※本記事は、2025年4月刊行の『MarkeZine』(雑誌)112号に掲載したものです
【特集】いま選ばれる「ブランド」の作り方
─ ブランドに求められる「善」と「余白」/これからのブランディングに必要な6つの視点
─ クボタが推進するK-ESG経営とコミュニケーション戦略、「選ばれるブランド」になるために(本記事)
「クボタらしいESG経営」を進める「KESG推進部」
──御社は2014年にブランド推進室を新設され、2021年のKESG推進部発足にともないブランドコミュニケーション機能として同部に合流されています。KESG推進部の設立背景と、その中でのブランディングやコミュニケーションの役割を教えてください。
2014年にブランド推進室が発足した背景には、グローバル市場の中において、お客様と社会に選ばれ続けるためにはブランドが大事だという認識がありました。そこで、2017年より国内ブランド強化プロジェクトを開始しました。
KESG推進部が立ち上がった2021年は、2030年に向けた長期ビジョンと、2025年までの中期経営計画を発表した年に当たります。長期ビジョンで当社が目指す姿である“命を支えるプラットフォーマー”を実現する上では、「クボタらしいESG経営」(以下、K-ESG経営)が必要であるはずだと考え、クボタグループ全体で推進する部門として、社長直轄の組織であるKESG推進部が発足しました。

1996年クボタ入社。水環境エンジニアリング事業に従事した後、人事部にてダイバーシティ・マネジメントおよび採用の責任者として、「ダイバーシティ経営」の推進に貢献。2014年からブランドコミュニケーションの責任者として、グローバルでのブランドガバナンス、ブランドコミュニケーションを推進。
K-ESG経営には2つの特徴があります。

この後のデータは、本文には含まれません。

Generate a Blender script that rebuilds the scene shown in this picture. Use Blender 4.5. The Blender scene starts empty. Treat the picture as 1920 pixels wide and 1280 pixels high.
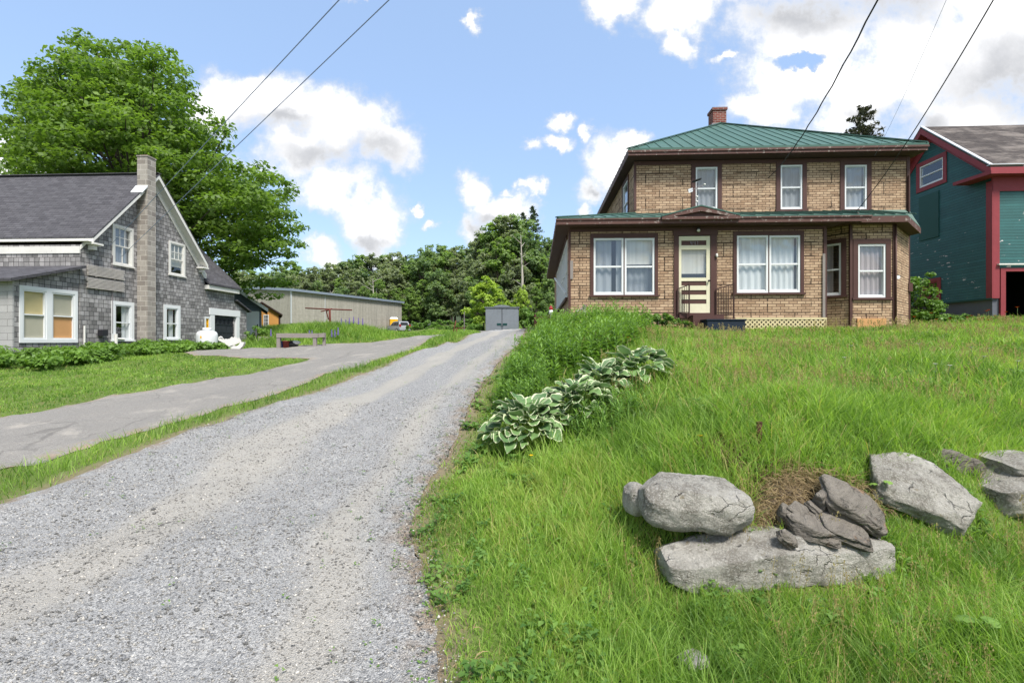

まず、経済的価値の追求だけではなく、社会的価値の追求もしていくこと。もう1つが、ステークホルダーの皆様とのさらなる信頼関係の構築です。クボタのブランドを多くの方々に知っていただき、ブランド価値をいかに高めていくかという役割を担うため、ブランド推進室がKESG推進部の中に位置づけられることとなりました。
その中で私は、コミュニケーションを通じて、特に日本国内におけるブランドポジションを高めていく役割を担っています。様々なメディアを活用し、クボタの目指す姿や事業活動を伝え、共有することで「クボタならば良い社会作りに貢献してくれるだろう」と思っていただけるような、未来に対する期待の獲得が現在の大きなミッションとなっています。
以前はクボタの認知度は限定的なもので、主力製品の農業機械をご利用いただいている農家の方々には親しまれていたものの、一般消費者には広く知られているとは言えない状況でした。また、当社は水道用鉄管の製造・販売など水関連事業も行っていますが、水道インフラは目に見えない場所で機能しているため、クボタの社会貢献が広く認識されにくい状況だったと思います。
このような背景から、当初は「認知度向上」と「事業理解の促進」に注力していましたが、現在のブランド戦略は大きく進化しています。多様化する社会課題に直面する現代において、企業ブランドに求められるのは「未来を創造するビジョン」と「それを実現するケイパビリティ」です。これらの要素を兼ね備えていることをステークホルダーに理解されなければ、「選ばれ続ける企業」になることは難しいと考えています。だからこそ、そのことが伝わるようなコミュニケーションを心がけています。
たとえば2023年には、北海道Fビレッジ内に初のPR施設である農業学習施設「KUBOTA AGRI FRONT」を開設し、“食と農業”の未来を志向する仲間作りの場を提供しています。また、小学生高学年向けの食と農業をテーマにしたサマーキャンプ型体験学習「クボタアグリキッズキャンプ」を開催しているほか、「クボタ アグリキッズサミット」として、100人の子どもたちによる未来の食と農業の提言を「KUBOTA AGRI FRONT」や大阪・関西万博会場でも発信する予定です。
このようなリアル体験施設からマスメディア、デジタルまで、多様なチャネルを統合的に活用した総合的なブランド戦略を展開しています。